Work instructions:
Copy out the listing in full, exactly as written, but not its pictures.

┌─ Source material

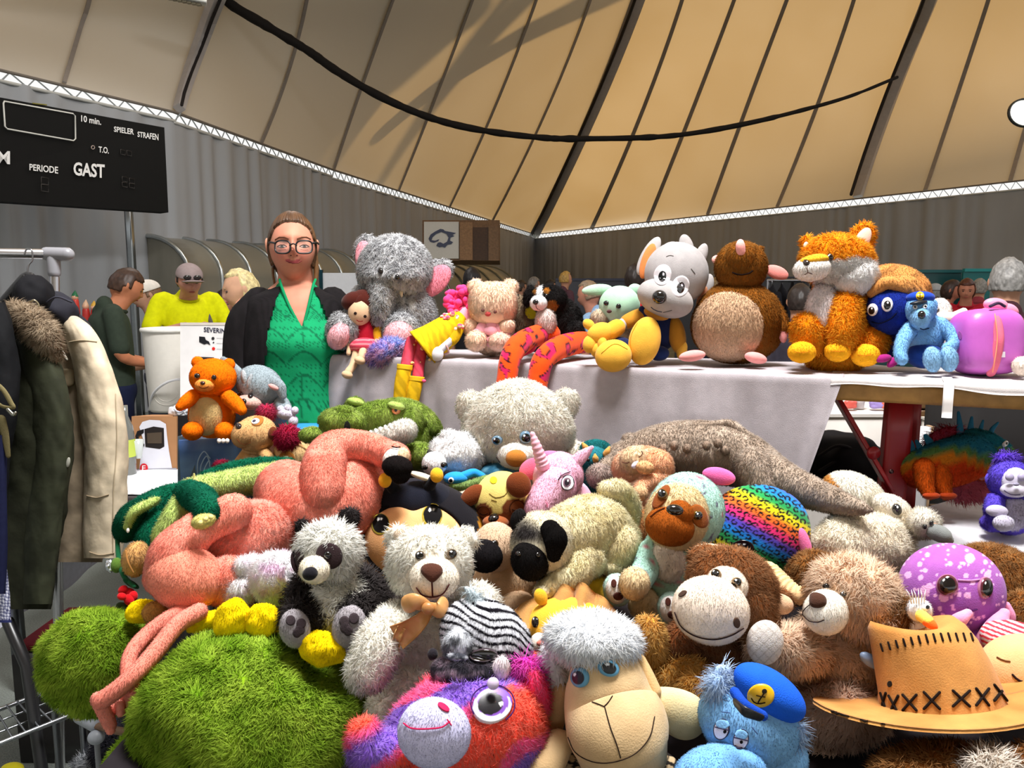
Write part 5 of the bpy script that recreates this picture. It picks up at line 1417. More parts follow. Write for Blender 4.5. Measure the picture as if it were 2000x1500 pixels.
# peach lying bear / bunny
t = toy('plush_bunny', 'peach plush bunny lying on its back with closed eyes behind the hooded sloth', 'plush toy', (1250, 980, 1.72))
PC = (238, 182, 142); PF2 = F(5, 20, 1.5)
hd = t.part('head', ell(1255, 914, 1.78, 60, 42, 44, n=16), mottled((232, 168, 128), (246, 206, 172), 28, .35, .65), fur=PF2)
t.part('cheek', ell(1285, 912, 1.745, 30, 34, 30), (238, 176, 134), fur=PF2); fc = t.part('face', ell(1238, 900, 1.74, 27, 27, 24), (238, 206, 166), fur=PF2)
t.line('closed_eye', fc, [(1246, 894), (1252, 890), (1251, 884)], 1.8, (70, 40, 30), off=6); t.line('closed_eye', fc, [(1219, 902), (1226, 904), (1230, 902)], 1.6, (90, 50, 40), off=6)
t.part('nose_bow', ell(1241, 908, 1.705, 9, 6, 5, roll=40), (232, 222, 246), 'satin')
t.part('body', ell(1262, 985, 1.74, 48, 54, 40, n=14), mottled((236, 178, 140), (250, 222, 196), 28, .35, .65), fur=PF2)
t.part('paw', ell(1260, 913, 1.70, 18, 13, 12, roll=-10), (228, 176, 126), fur=F(3, 20, 1.4)); t.part('paw', ell(1251, 963, 1.67, 15, 15, 13), (226, 184, 140), fur=F(3, 20, 1.4)); t.part('arm', tub([(1290, 935, 1.73, 20), (1262, 945, 1.71, 16), (1250, 955, 1.69, 13)]), (238, 178, 138), fur=PF2)
t.part('leg', ell(1240, 1030, 1.66, 26, 46, 28), (196, 130, 76), fur=PF2)

# hooded sloth
d = 1.42
t = toy('plush_sloth', 'plush sloth in a mint flowered hooded suit looking up beside the rainbow cushion', 'plush toy', (1320, 1200, d))
def mintc(V, px, py):
    n = vnoise(V * 95); m = vnoise(V * 95 + 31); c = np.tile(np.array([176., 218, 204]), (len(V), 1)); c[(n > .83)] = (206, 120, 140); c[(m > .86)] = (110, 100, 130); return c
MF = F(2, 22, 1.2)
bo = t.part('body', tub([(1305, 1080, d + .03, 52), (1310, 1130, d + .02, 64), (1305, 1180, d + .02, 56)], 20, n=18), mintc, fur=MF)
t.part('bib', ell(1305, 1095, d - .045, 32, 42, 22, roll=8), (240, 228, 214), fur=F(5, 22, 1.3))
hd = t.part('hood', ell(1340, 1000, d + .0, 74, 78, 62, roll=-20, n=20), mintc, fur=MF)
fc = t.part('face', ell(1322, 1010, d - .045, 62, 66, 42, roll=-18, n=18), (232, 206, 156), fur=F(4, 24, 1.2), bald=[(1294, 970, 12, 16), (1360, 1003, 12, 14), (1318, 1020, 36, 40)])
t.decal('eye_patch', fc, 1292, 972, 10, 26, -34, (130, 66, 24), off=4); t.decal('eye_patch', fc, 1364, 1008, 15, 24, 24, (150, 80, 28), off=4)
mz = t.part('muzzle', join(ell(1308, 1028, d - .075, 48, 38, 40, roll=-12, n=16), ell(1330, 1000, d - .085, 26, 22, 24, roll=-30, n=12)), (150, 76, 24), fur=F(1.5, 30, 1.0))
ns = t.part('nose', ell(1318, 996, d - .125, 17, 11, 11, roll=-8, n=10), (18, 14, 14), 'glossy')
for q in ((1296, 968), (1359, 1006)): t.button('eye', fc, *q, 9, ring_eye((90, 66, 18), pr=.75), off=6, dome=.6)
t.line('mouth', mz, [(1272, 1010), (1284, 1000), (1298, 994)], 2.4, (80, 34, 12), off=2)
for x, y in ((1393, 1005),): t.part('cheek_stripe', ell(1383, 1000, d - .03, 10, 26, 14, roll=-8), (150, 74, 24), fur=F(2, 24, 1.1))
t.part('arm', tub([(1270, 1080, d - .02, 26), (1262, 1110, d - .05, 26), (1250, 1130, d - .07, 26)], 16), mintc, fur=MF)
t.part('hand', ell(1239, 1140, d - .11, 30, 32, 28, n=12), (228, 202, 158), fur=F(3, 24, 1.2))
t.part('leg', ell(1258, 1180, d - .03, 30, 34, 28), (226, 200, 158), fur=F(3, 24, 1.2))
for x, y, rl in ((1206, 1152, 12), (1312, 1188, 8)):
    f = t.part('foot', ell(x, y, d - .075, 28, 32, 22, roll=rl, n=12), (190, 222, 212), fur=MF)
    s_ = t.part('sole', ell(x - 3, y + 2, d - .09, 20, 26, 16, roll=rl, n=12), (236, 230, 226), fur=F(1.5, 26, 1.0))
    for dx, dy, r1, r2 in ((-4, -12, 5, 7.5), (9, -9, 5, 7), (4, 12, 9, 7)): t.decal('pad', s_, x - 3 + dx, y + dy, r1, r2, 0, (70, 34, 26), off=3)

# rainbow leopard cushion
d = 1.62
def rainbow(V, px, py):
    a = rad(28); s = ((px - 1400) * -math.sin(a) + (py - 940) * math.cos(a)) / 105.0 + 0.05 * (vnoise(V * 18) - .5)
    pal = np.array([(236, 50, 120), (90, 70, 190), (30, 130, 220), (40, 150, 80), (244, 220, 30), (240, 110, 40), (236, 50, 120), (90, 70, 190), (30, 130, 220), (40, 150, 80), (244, 220, 30), (240, 110, 40), (236, 50, 120)], float)
    k = np.clip(s * 6 + 4, 0, 11.99); i = k.astype(int); c = mix(pal[0], pal[0], k * 0); f = np.clip((k - i) * 1.6 - .3, 0, 1)[:, None]; c = pal[i] * (1 - f) + pal[i + 1] * f
    gx, gy = (px * math.cos(a) + py * math.sin(a)) / 16, (-px * math.sin(a) + py * math.cos(a)) / 13
    row = np.floor(gy); gx = gx + 0.5 * (row % 2); ci = np.floor(gx)
    ox, oy = h3(ci.astype(int), row.astype(int), 1) - .5, h3(ci.astype(int), row.astype(int), 2) - .5
    u, v = gx - ci - .5 - .25 * ox, gy - row - .5 - .25 * oy; r_ = np.hypot(u, v * 1.05); ang = np.arctan2(v, u) + 6.28 * ox
    c[(r_ < .43) & (r_ > .19) & (np.cos(ang) < .85)] = (16, 14, 18)
    return c
t = toy('rainbow_cushion', 'rainbow leopard print cushion toy with pink ears behind the hooded sloth', 'cushion', (1490, 1130, d))
bo = t.part('body', ell(1478, 1042, d, 100, 100, 62, roll=-35, n=60, fn=lambda u: u * np.stack([1 + 0 * u[:, 0], 1 + .12 * u[:, 0], 1 + 0 * u[:, 0]], 1)), rainbow)
t.part('ear', ell(1404, 930, d - .01, 33, 17, 10, roll=-12), (244, 110, 176)); t.part('ear', ell(1573, 1068, d - .05, 12, 38, 10, roll=14), (246, 122, 176))
t.decal('eye', bo, 1450, 1070, 23, 15, 0, off=1, mat='glossy', rings=[(1, (20, 12, 20)), (.1, (230, 230, 235), -.3, .5), (.12, (230, 230, 235), .15, .45), (.1, (230, 230, 235), .55, -.1)])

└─

Result:
Write part 5 of the bpy script that recreates this picture. It picks up at line 1417. More parts follow. Write for Blender 4.5. Measure the picture as if it were 2000x1500 pixels.
# peach lying bear / bunny
t = toy('plush_bunny', 'peach plush bunny lying on its back with closed eyes behind the hooded sloth', 'plush toy', (1250, 980, 1.72))
PC = (238, 182, 142); PF2 = F(5, 20, 1.5)
hd = t.part('head', ell(1255, 914, 1.78, 60, 42, 44, n=16), mottled((232, 168, 128), (246, 206, 172), 28, .35, .65), fur=PF2)
t.part('cheek', ell(1285, 912, 1.745, 30, 34, 30), (238, 176, 134), fur=PF2); fc = t.part('face', ell(1238, 900, 1.74, 27, 27, 24), (238, 206, 166), fur=PF2)
t.line('closed_eye', fc, [(1246, 894), (1252, 890), (1251, 884)], 1.8, (70, 40, 30), off=6); t.line('closed_eye', fc, [(1219, 902), (1226, 904), (1230, 902)], 1.6, (90, 50, 40), off=6)
t.part('nose_bow', ell(1241, 908, 1.705, 9, 6, 5, roll=40), (232, 222, 246), 'satin')
t.part('body', ell(1262, 985, 1.74, 48, 54, 40, n=14), mottled((236, 178, 140), (250, 222, 196), 28, .35, .65), fur=PF2)
t.part('paw', ell(1260, 913, 1.70, 18, 13, 12, roll=-10), (228, 176, 126), fur=F(3, 20, 1.4)); t.part('paw', ell(1251, 963, 1.67, 15, 15, 13), (226, 184, 140), fur=F(3, 20, 1.4)); t.part('arm', tub([(1290, 935, 1.73, 20), (1262, 945, 1.71, 16), (1250, 955, 1.69, 13)]), (238, 178, 138), fur=PF2)
t.part('leg', ell(1240, 1030, 1.66, 26, 46, 28), (196, 130, 76), fur=PF2)

# hooded sloth
d = 1.42
t = toy('plush_sloth', 'plush sloth in a mint flowered hooded suit looking up beside the rainbow cushion', 'plush toy', (1320, 1200, d))
def mintc(V, px, py):
    n = vnoise(V * 95); m = vnoise(V * 95 + 31); c = np.tile(np.array([176., 218, 204]), (len(V), 1)); c[(n > .83)] = (206, 120, 140); c[(m > .86)] = (110, 100, 130); return c
MF = F(2, 22, 1.2)
bo = t.part('body', tub([(1305, 1080, d + .03, 52), (1310, 1130, d + .02, 64), (1305, 1180, d + .02, 56)], 20, n=18), mintc, fur=MF)
t.part('bib', ell(1305, 1095, d - .045, 32, 42, 22, roll=8), (240, 228, 214), fur=F(5, 22, 1.3))
hd = t.part('hood', ell(1340, 1000, d + .0, 74, 78, 62, roll=-20, n=20), mintc, fur=MF)
fc = t.part('face', ell(1322, 1010, d - .045, 62, 66, 42, roll=-18, n=18), (232, 206, 156), fur=F(4, 24, 1.2), bald=[(1294, 970, 12, 16), (1360, 1003, 12, 14), (1318, 1020, 36, 40)])
t.decal('eye_patch', fc, 1292, 972, 10, 26, -34, (130, 66, 24), off=4); t.decal('eye_patch', fc, 1364, 1008, 15, 24, 24, (150, 80, 28), off=4)
mz = t.part('muzzle', join(ell(1308, 1028, d - .075, 48, 38, 40, roll=-12, n=16), ell(1330, 1000, d - .085, 26, 22, 24, roll=-30, n=12)), (150, 76, 24), fur=F(1.5, 30, 1.0))
ns = t.part('nose', ell(1318, 996, d - .125, 17, 11, 11, roll=-8, n=10), (18, 14, 14), 'glossy')
for q in ((1296, 968), (1359, 1006)): t.button('eye', fc, *q, 9, ring_eye((90, 66, 18), pr=.75), off=6, dome=.6)
t.line('mouth', mz, [(1272, 1010), (1284, 1000), (1298, 994)], 2.4, (80, 34, 12), off=2)
for x, y in ((1393, 1005),): t.part('cheek_stripe', ell(1383, 1000, d - .03, 10, 26, 14, roll=-8), (150, 74, 24), fur=F(2, 24, 1.1))
t.part('arm', tub([(1270, 1080, d - .02, 26), (1262, 1110, d - .05, 26), (1250, 1130, d - .07, 26)], 16), mintc, fur=MF)
t.part('hand', ell(1239, 1140, d - .11, 30, 32, 28, n=12), (228, 202, 158), fur=F(3, 24, 1.2))
t.part('leg', ell(1258, 1180, d - .03, 30, 34, 28), (226, 200, 158), fur=F(3, 24, 1.2))
for x, y, rl in ((1206, 1152, 12), (1312, 1188, 8)):
    f = t.part('foot', ell(x, y, d - .075, 28, 32, 22, roll=rl, n=12), (190, 222, 212), fur=MF)
    s_ = t.part('sole', ell(x - 3, y + 2, d - .09, 20, 26, 16, roll=rl, n=12), (236, 230, 226), fur=F(1.5, 26, 1.0))
    for dx, dy, r1, r2 in ((-4, -12, 5, 7.5), (9, -9, 5, 7), (4, 12, 9, 7)): t.decal('pad', s_, x - 3 + dx, y + dy, r1, r2, 0, (70, 34, 26), off=3)

# rainbow leopard cushion
d = 1.62
def rainbow(V, px, py):
    a = rad(28); s = ((px - 1400) * -math.sin(a) + (py - 940) * math.cos(a)) / 105.0 + 0.05 * (vnoise(V * 18) - .5)
    pal = np.array([(236, 50, 120), (90, 70, 190), (30, 130, 220), (40, 150, 80), (244, 220, 30), (240, 110, 40), (236, 50, 120), (90, 70, 190), (30, 130, 220), (40, 150, 80), (244, 220, 30), (240, 110, 40), (236, 50, 120)], float)
    k = np.clip(s * 6 + 4, 0, 11.99); i = k.astype(int); c = mix(pal[0], pal[0], k * 0); f = np.clip((k - i) * 1.6 - .3, 0, 1)[:, None]; c = pal[i] * (1 - f) + pal[i + 1] * f
    gx, gy = (px * math.cos(a) + py * math.sin(a)) / 16, (-px * math.sin(a) + py * math.cos(a)) / 13
    row = np.floor(gy); gx = gx + 0.5 * (row % 2); ci = np.floor(gx)
    ox, oy = h3(ci.astype(int), row.astype(int), 1) - .5, h3(ci.astype(int), row.astype(int), 2) - .5
    u, v = gx - ci - .5 - .25 * ox, gy - row - .5 - .25 * oy; r_ = np.hypot(u, v * 1.05); ang = np.arctan2(v, u) + 6.28 * ox
    c[(r_ < .43) & (r_ > .19) & (np.cos(ang) < .85)] = (16, 14, 18)
    return c
t = toy('rainbow_cushion', 'rainbow leopard print cushion toy with pink ears behind the hooded sloth', 'cushion', (1490, 1130, d))
bo = t.part('body', ell(1478, 1042, d, 100, 100, 62, roll=-35, n=60, fn=lambda u: u * np.stack([1 + 0 * u[:, 0], 1 + .12 * u[:, 0], 1 + 0 * u[:, 0]], 1)), rainbow)
t.part('ear', ell(1404, 930, d - .01, 33, 17, 10, roll=-12), (244, 110, 176)); t.part('ear', ell(1573, 1068, d - .05, 12, 38, 10, roll=14), (246, 122, 176))
t.decal('eye', bo, 1450, 1070, 23, 15, 0, off=1, mat='glossy', rings=[(1, (20, 12, 20)), (.1, (230, 230, 235), -.3, .5), (.12, (230, 230, 235), .15, .45), (.1, (230, 230, 235), .55, -.1)])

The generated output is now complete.